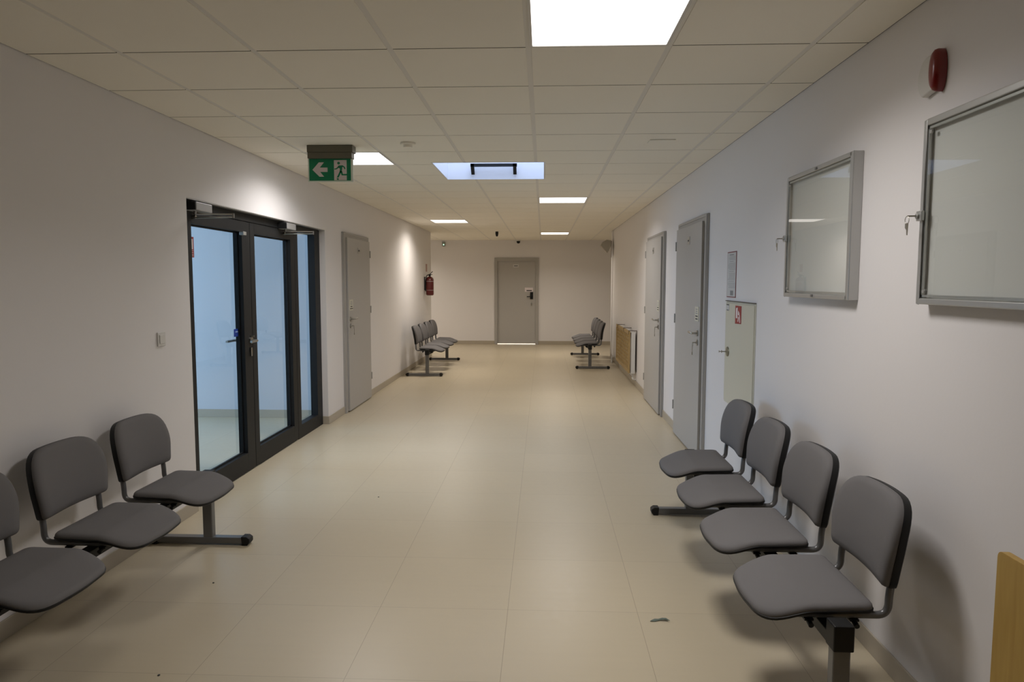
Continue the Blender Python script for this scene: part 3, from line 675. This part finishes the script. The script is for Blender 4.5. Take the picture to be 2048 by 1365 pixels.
# ------------------------------------------------------------------ right wall: siren
e = tag(empty('alarm_sounder', (XR, 2.580, 2.245)), 'round red and white alarm sounder on the right wall above the notice cases', 'alarm')
bm = bmesh.new()
pts = [(0.066*math.cos(q)*0.95+0.010, 0.072*math.sin(q)-0.004) for q in [math.radians(-62+a) for a in range(0, 300, 12)]]
prism(bm, pts, lambda a, b, t: (t, a, b), -0.001, -0.026); obj('white_cover', bm, white_pl, e, bevel=0.005)
bm = bmesh.new()
rr = [(1.0, -0.002), (1.0, -0.022), (0.93, -0.034), (0.78, -0.041), (0.5, -0.044)]; rings = []
for k_, h_r in rr: rings.append([bm.verts.new((h_r, -0.047+0.025*k_*math.cos(q*math.pi/16), 0.004+0.072*k_*math.sin(q*math.pi/16))) for q in range(32)])
for A, B_ in zip(rings, rings[1:]):
    for k in range(32): bm.faces.new((A[k], A[(k+1) % 32], B_[(k+1) % 32], B_[k]))
bm.faces.new(rings[0][::-1]); bm.faces.new(rings[-1])
obj('red_lens', bm, mat('red_lens_plastic', (0.20, 0.008, 0.006), 0.3, coat=0.4), e, smooth=True)

# ------------------------------------------------------------------ glass notice cases
def case(name, y0, y1, z0, z1, label, lockz, keyside):
    e = tag(empty('notice_case', (XR, y0, z0)), label, 'notice case', 'glazed notice cases'); w, h, t = y1-y0, z1-z0, 0.045
    fw = 0.021
    bm = bmesh.new()
    box(bm, -t, 0, 0, fw+0.012, 0, h); box(bm, -t, 0, w-fw, w, 0, h); box(bm, -t, 0, fw, w-fw, 0, fw); box(bm, -t, 0, fw, w-fw, h-fw, h)
    obj('frame', bm, alu_m, e, bevel=0.003)
    bm = bmesh.new(); q = fw+0.004
    for a in ((q, q+0.01, q, h-q), (w-q-0.01, w-q, q, h-q), (q, w-q, q, q+0.008), (q, w-q, h-q-0.008, h-q)): box(bm, -t+0.0055, -t+0.013, a[0]+0.006, a[1]+0.006 if a[1]+0.006 < w-fw else w-fw, a[2], a[3])
    obj('inner_bead', bm, alu_m, e)
    bm = bmesh.new(); box(bm, -0.022, -0.001, fw, w-fw, fw, h-fw); obj('backboard', bm, board_m, e)
    bm = bmesh.new(); v = [bm.verts.new(p) for p in ((-t+0.005, fw, fw), (-t+0.005, w-fw, fw), (-t+0.005, w-fw, h-fw), (-t+0.005, fw, h-fw))]; bm.faces.new(v); obj('glass_door', bm, bglass, e)
    bm = bmesh.new(); lz = lockz-z0; ly = w-fw/2
    box(bm, -t-0.012, -t, ly-0.022, ly+0.012, lz-0.017, lz+0.017); tube(bm, [(-t-0.012, ly, lz), (-t-0.018, ly, lz)], 0.010, 12); lk = obj('lock', bm, alu_m, e, bevel=0.002)
    bm = bmesh.new(); tube(bm, [(-t-0.018, ly, lz), (-t-0.045, ly+0.004, lz)], 0.003, 6)
    tube(bm, [(-t-0.045+0.0, ly+0.005+0.014*math.sin(k*0.5236), lz-0.014+0.014*math.cos(k*0.5236)) for k in range(13)], 0.0012, 6)
    prism(bm, [(ly-0.004, lz-0.024), (ly+0.016, lz-0.024), (ly+0.016, lz-0.04), (ly+0.006, lz-0.048), (ly+0.004, lz-0.066), (ly-0.001, lz-0.066), (ly-0.002, lz-0.046)], lambda a, b, s: (-t-0.045+s, a, b), -0.001, 0.001)
    obj('keys', bm, brass_m, lk)
    bm = bmesh.new()
    for zz in (0.006, h-0.018): box(bm, -t-0.004, -t, w*0.5-0.01, w*0.5+0.01, zz, zz+0.012)
    obj_split('clip', bm, grey_metal, e)
    bm = bmesh.new()
    for zz in (q+0.02, h-q-0.02):
        lathe(bm, [(0.008, -t+0.0045), (0.007, -t-0.001)], (0, w-q-0.022, zz), 'x', 12)
    obj_split('glass_clamp', bm, alu_m, e)
    return e
case('notice_case', 3.112, 3.935, 1.448, 2.086, 'silver-framed glass notice case seen whole, the farther of two on the right wall', 1.762, 1)
case('notice_case', 1.34, 2.556, 1.450, 2.084, 'silver-framed glass notice case cut off by the right edge of the photo', 1.757, 1)

# instruction sheet
fnR = lambda a, b, t: (XR-t, a, b)
e = tag(empty('instruction_sheet', (0, 0, 0)), 'tall printed instruction sheet with dark red border on the right wall above the cream cabinet', 'notice')
e.location = (XR, 5.175, 1.58)
fS = lambda a, b, t: (-t, a, b)
bm = bmesh.new(); box(bm, -0.003, 0, -0.12, 0.12, -0.165, 0.165); obj('border', bm, mat('sheet_border', (0.22, 0.06, 0.06), 0.6), e)
bm = bmesh.new(); box(bm, -0.004, -0.003, -0.112, 0.112, -0.158, 0.158); pg = obj('page', bm, paper_m, e)
bm = bmesh.new(); r = random.Random(4); z = 0.145
for blk, (n, big) in enumerate(((1, 1), (3, 0), (1, 1), (5, 0), (1, 1), (5, 0), (1, 1), (4, 0))):
    for i in range(n):
        w_ = r.uniform(0.05, 0.075) if big else r.uniform(0.075, 0.10); hgt = 0.006 if big and blk == 0 else 0.0022
        if big: box(bm, -0.0046, -0.004, -w_, w_, z-hgt, z)
        else: box(bm, -0.0046, -0.004, -0.10, -0.10+2*w_, z-hgt, z)
        z -= 0.0105
    z -= 0.004
box(bm, -0.0046, -0.004, -0.06, 0.02, -0.15, -0.115)
obj('print', bm, mat('mid_ink', (0.25, 0.25, 0.25), 0.7), pg)

# cream hydrant cabinet
CY0, CY1, CZ0, CZ1 = 4.56, 5.285, 0.64, 1.386
e = tag(empty('hydrant_cabinet', (XR, CY0, CZ0)), 'cream metal fire hydrant cabinet set in the right wall behind the bench', 'cabinet'); w_, h_ = CY1-CY0, CZ1-CZ0
bm = bmesh.new(); box(bm, -0.006, 0, 0, w_, 0, h_); obj('frame', bm, cream_m, e, bevel=0.002)
bm = bmesh.new(); box(bm, -0.012, -0.006, 0.012, w_-0.012, 0.012, h_-0.012); dr = obj('door', bm, cream_m, e, bevel=0.002)
bm = bmesh.new(); box(bm, -0.014, -0.001, 0.002, w_-0.002, h_+0.001, h_+0.006); obj('top_edge', bm, mat('edge_brown', (0.13, 0.11, 0.09), 0.6), e)
ky, kz = w_-0.10, 1.02-CZ0
bm = bmesh.new(); lathe(bm, [(0.036, -0.012), (0.034, -0.020), (0.02, -0.024)], (0, ky, kz), 'x', 24)
obj('lock_disc', bm, mat('lock_dull', (0.30, 0.29, 0.22), 0.4, metal=0.6), dr, smooth=True)
bm = bmesh.new(); tube(bm, [(-0.02, ky, kz), (-0.055, ky, kz)], 0.004, 8); lathe(bm, [(0.010, -0.055), (0.010, -0.058)], (0, ky+0.004, kz), 'x', 12); lathe(bm, [(0.008, -0.072), (0.008, -0.075)], (0, ky+0.006, kz), 'x', 12); tube(bm, [(-0.055, ky+0.004, kz), (-0.073, ky+0.006, kz)], 0.003, 6)
obj('key', bm, brass_m, dr)
bm = bmesh.new(); prism(bm, [(0.30, 0.60), (0.445, 0.595), (0.445, 0.722), (0.30, 0.722)], fS, 0.012, 0.0145); rs = obj('red_sign', bm, redsign_m, dr)
bm = bmesh.new()
for poly in ([(0.385, 0.635), (0.425, 0.635), (0.425, 0.705), (0.385, 0.71)], [(0.335, 0.655), (0.375, 0.66), (0.37, 0.69), (0.34, 0.675)],
             [(0.315, 0.61), (0.33, 0.605), (0.345, 0.65), (0.33, 0.66)], [(0.35, 0.64), (0.365, 0.61), (0.38, 0.615), (0.365, 0.65)]):
    prism(bm, poly, fS, 0.0145, 0.0152)
obj('hose_symbol', bm, pict_m, rs)
bm = bmesh.new(); prism(bm, [(0.615, 0.678), (0.69, 0.678), (0.69, 0.727), (0.615, 0.727)], fS, 0.012, 0.0135); ls = obj('small_label', bm, paper_m, dr)
bm = bmesh.new(); prism(bm, [(0.62, 0.718), (0.685, 0.718), (0.685, 0.725), (0.62, 0.725)], fS, 0.0135, 0.0142); prism(bm, [(0.63, 0.680), (0.68, 0.680), (0.68, 0.685), (0.63, 0.685)], fS, 0.0135, 0.0142); obj('label_print', bm, ink_m, ls)
bm = bmesh.new(); tube(bm, [(-0.012, 0.0, 0.03), (-0.03, 0.0, 0.03)], 0.006, 8); obj('hinge_pin', bm, ink_m, e)

# radiator and its wooden cover
RY0, RY1, RZ0, RZ1 = 10.24, 12.02, 0.17, 0.815
e = tag(empty('radiator', (XR, RY0, 0)), 'white panel radiator on the right wall behind the wooden lattice cover', 'radiator'); L_ = RY1-RY0
bm = bmesh.new(); box(bm, -0.085, -0.022, 0.0, L_-0.06, RZ0+0.02, RZ1-0.02)
obj('panel', bm, mat('radiator_white', (0.70, 0.69, 0.66), 0.35), e, bevel=0.006)
bm = bmesh.new()
for z_ in (RZ1-0.16, RZ0+0.16): box(bm, -0.022, -0.002, 0.25, 0.29, z_, z_+0.04); box(bm, -0.022, -0.002, L_-0.35, L_-0.31, z_, z_+0.04)
obj_split('wall_bracket', bm, dark_m, e)
bm = bmesh.new(); tube(bm, bez([(-0.055, 0.03, RZ0+0.02), (-0.055, 0.03, 0.10), (-0.002, 0.03, 0.10)]), 0.009, 10); tube(bm, [(-0.055, 0.03, RZ0-0.045), (-0.055, -0.03, RZ0-0.045)], 0.014, 12)
tube(bm, bez([(-0.055, L_-0.10, RZ0+0.02), (-0.055, L_-0.10, 0.10), (-0.002, L_-0.10, 0.10)]), 0.009, 10)
obj_split('valve_pipe', bm, white_pl, e, smooth=True)
e = tag(empty('radiator_cover', (XR-0.120, RY0-0.02, 0)), 'wooden lattice radiator cover with dark hooks on the right wall', 'radiator cover')
Lc = L_+0.02; z0_, z1_ = RZ0+0.03, RZ1
bm = bmesh.new(); box(bm, 0, 0.018, 0, 0.05, z0_, z1_); box(bm, 0, 0.018, Lc-0.05, Lc, z0_, z1_); box(bm, 0, 0.018, 0.05, Lc-0.05, z0_, z0_+0.05); box(bm, 0, 0.018, 0.05, Lc-0.05, z1_-0.05, z1_)
obj('cover_frame', bm, lattice_m, e, bevel=0.002)
bm = bmesh.new(); a0, a1, c0, c1 = 0.04, Lc-0.04, z0_+0.04, z1_-0.04; hh = c1-c0
def strip(p, q, x_a, x_b, w2=0.013):
    dvec = Vector((q[0]-p[0], q[1]-p[1])); nrm = Vector((-dvec.y, dvec.x)).normalized()*w2
    prism(bm, [(p[0]+nrm.x, p[1]+nrm.y), (q[0]+nrm.x, q[1]+nrm.y), (q[0]-nrm.x, q[1]-nrm.y), (p[0]-nrm.x, p[1]-nrm.y)], lambda a, b, t: (t, a, b), x_a, x_b)
st_ = 0.11; k = a0-hh
while k < a1:
    p, q = [k, c0], [k+hh, c1]
    if p[0] < a0: p = [a0, c0+(a0-k)]
    if q[0] > a1: q = [a1, c1-(k+hh-a1)]
    if q[0]-p[0] > 0.01:
        strip(p, q, 0.003, 0.008); strip([p[0], c0+c1-p[1]], [q[0], c0+c1-q[1]], 0.008, 0.013)
    k += st_
obj('lattice', bm, lattice_m, e)
bm = bmesh.new()
for yy in (0.03, Lc*0.38, Lc*0.86): box(bm, -0.002, 0.118, yy-0.010, yy+0.010, RZ1, RZ1+0.008); box(bm, -0.004, 0.0, yy-0.010, yy+0.010, RZ1-0.05, RZ1+0.008)
for yy in (0.03,): box(bm, 0.112, 0.118, yy-0.012, yy+0.012, RZ0+0.05, RZ1)
obj_split('hook', bm, mat('hook_brown', (0.07, 0.05, 0.035), 0.5), e)
tag(obj('heating_pipe', (lambda b: (tube(b, bez([(XR-0.02, 13.2, 0.13), (XR-0.075, 13.2, 0.13), (XR-0.075, 13.2, 0.0)]), 0.014, 10), tube(b, bez([(XR-0.02, 13.32, 0.13), (XR-0.06, 13.32, 0.13), (XR-0.06, 13.32, 0.0)]), 0.014, 10), b)[-1])(bmesh.new()), white_pl, smooth=True), 'short white heating pipes by the floor beyond the radiator', 'pipe')

# wooden panel in the lower right corner: side board of a low desk
e = tag(empty('wooden_desk', (1.25, 1.05, 0)), 'light brown wooden board of a low desk in the lower right corner', 'desk')
bm = bmesh.new(); pts = rpoly([(0, 0), (0.885, 0), (0.885, 0.795), (0, 0.795)], [0.001, 0.001, 0.022, 0.001]); prism(bm, pts, lambda a, b, t: (t, a, b), 0, 0.022); obj('side_board', bm, wood_m, e, bevel=0.002)
bm = bmesh.new(); box(bm, 0.023, 0.098, 0.0, 0.86, 0.60, 0.62); obj('shelf', bm, wood_m, e, bevel=0.002)
bm = bmesh.new(); box(bm, 0.023, 0.098, 0.0, 0.02, 0.0, 0.60); box(bm, 0.023, 0.098, 0.84, 0.86, 0.0, 0.60); obj_split('end_support', bm, wood_m, e, bevel=0.002)

# scrap and grit on the floor
bm = bmesh.new()
pp = [(-0.045, -0.012), (-0.034, 0.004), (-0.02, 0.016), (-0.004, 0.010), (0.012, 0.013), (0.030, 0.010), (0.045, -0.010), (0.024, -0.004), (0.0, -0.002), (-0.02, -0.010)]
prism(bm, pp, lambda a, b, t: (a, b, t+0.004*math.sin(a*60)), 0.003, 0.0045)
o = tag(obj('paper_scrap', bm, mat('scrap_green', (0.13, 0.16, 0.13), 0.7)), 'small torn grey-green scrap lying on the floor before the right bench', 'scrap'); o.location = (0.532, 3.088, 0.0015)
for (x, y, s, lab) in ((-1.665, 3.385, 0.006, 'tiny dark crumb on the floor tiles by the left bench'), (-1.484, 2.551, 0.006, 'tiny dark crumb on the floor near the bottom left edge'), (-1.162, 4.841, 0.006, 'tiny dark crumb on the floor before the glass doors')):
    bm = bmesh.new(); bmesh.ops.create_icosphere(bm, subdivisions=1, radius=s)
    for v in bm.verts: v.co.z = v.co.z*0.35+s*0.35; v.co.x *= 1+0.3*math.sin(v.co.y*900)
    o = tag(obj('crumb', bm, ink_m), lab, 'crumb', 'crumbs on the floor'); o.location = (x, y, 0)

☆ ☆ ☆

Give again, word for word, every line from the top of the data above to the line holding "coat=0.4), e, smooth=True)", inclusive, with the pictures left out.

• _WORKED ANSWER_
Continue the Blender Python script for this scene: part 3, from line 675. This part finishes the script. The script is for Blender 4.5. Take the picture to be 2048 by 1365 pixels.
# ------------------------------------------------------------------ right wall: siren
e = tag(empty('alarm_sounder', (XR, 2.580, 2.245)), 'round red and white alarm sounder on the right wall above the notice cases', 'alarm')
bm = bmesh.new()
pts = [(0.066*math.cos(q)*0.95+0.010, 0.072*math.sin(q)-0.004) for q in [math.radians(-62+a) for a in range(0, 300, 12)]]
prism(bm, pts, lambda a, b, t: (t, a, b), -0.001, -0.026); obj('white_cover', bm, white_pl, e, bevel=0.005)
bm = bmesh.new()
rr = [(1.0, -0.002), (1.0, -0.022), (0.93, -0.034), (0.78, -0.041), (0.5, -0.044)]; rings = []
for k_, h_r in rr: rings.append([bm.verts.new((h_r, -0.047+0.025*k_*math.cos(q*math.pi/16), 0.004+0.072*k_*math.sin(q*math.pi/16))) for q in range(32)])
for A, B_ in zip(rings, rings[1:]):
    for k in range(32): bm.faces.new((A[k], A[(k+1) % 32], B_[(k+1) % 32], B_[k]))
bm.faces.new(rings[0][::-1]); bm.faces.new(rings[-1])
obj('red_lens', bm, mat('red_lens_plastic', (0.20, 0.008, 0.006), 0.3, coat=0.4), e, smooth=True)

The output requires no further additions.